Sir Mark Young came back in triumph: someone dug up a bottle of brandy that had been buried in the garden while the Japanese were closing in: and the Union flag, raised slowly by an able seaman on surrender day, flew over the colony again. Sir Mark tore out the strange baths and edible screens, levelled the floors and ordered old-rose cretonne from the Ministry of Works in London (which, despite wartime shortages, soon obliged; the colonies still com
manded some degree of precedence). Hong Kong and the New Territories were, as was to be said of the Falkland Islands four decades later, ‘once more under the Government desired by their inhabitants’.

It was a close-run thing, in fact. The Americans had long wanted Britain to give up Hong Kong, as they had abandoned Weihaiwei, to provide the East with a timely gesture of non-Imperial goodwill. At Yalta, President Roosevelt had suggested to Stalin that it be internationalised, like Trieste, and run as a free port. It was only because Franklin Gimson, the British Colonial Secretary, had the wit to make contact with London the moment he was released from Stanley Prison, and accept orders making him Lieutenant-Governor, that British dominion over the colony was assured.

 

‘Astrologically, September 1982 was the worst possible time to start negotiating on anything.’ Thus begins the most crucial chapter of a book written by a Canadian named Ted Gormick—‘the first in a series of astropolitical studies’ a preface assures readers—about the future, as directed by the stars, of the colony of Hong Kong. Astrology, superstition, augury and omen loom large in the consciousness of the average Chinese, and so Mr Gormick’s book sold well, and his words were listened to with some care.

September 1982 was when Margaret Thatcher arrived in Peking, to discuss the status of what the Chinese now called Xianggang, and what many Britons still fondly thought of as the farthest of the far-flung battle-lines. The talks were essential: the 1898 lease on the New Territories was due to expire in 1997, and anyone wanting to buy land there on a fifteen-year mortgage was going to have to be certain (as was his banker) of the ultimate fate of the land. The colony’s future had to be firmly established, and for more than mere reasons of pride or nostalgia.
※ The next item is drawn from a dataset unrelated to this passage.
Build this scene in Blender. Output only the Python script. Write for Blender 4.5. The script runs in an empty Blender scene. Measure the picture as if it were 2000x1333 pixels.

But nothing about the talks was auspicious. Two months before a Vice-Chairman of the Chinese Communist Party had publicly announced that his country intended to make Macao, Taiwan—and Hong Kong—into ‘special administrative regions’ of the People’s Republic, and that the various residents ought to prepare themselves
for life under Chinese sovereignty. When the talks began the ‘malignant influence’ of Saturn was in the air, and in fact had just moved into the transit of Venus, creating what Mr Gormick said was a ‘sour’ atmosphere, and a time when ‘some chickens came home to roost’. And then, when the talks had finished, Mrs Thatcher tripped over on the steps leading down from the Great Hall of the People, and fell on to her hands and knees (prompting the irreverent observation by some of the colony’s Cantonese papers that she had decided to perform the kowtow before the image of Chairman Mao). To Britons, the accident seemed of no consequence—President Ford had appeared to fall over almost every week, and President Reagan was not totally steady either. But to the Chinese, and to the stargazers, it was more than simple chance.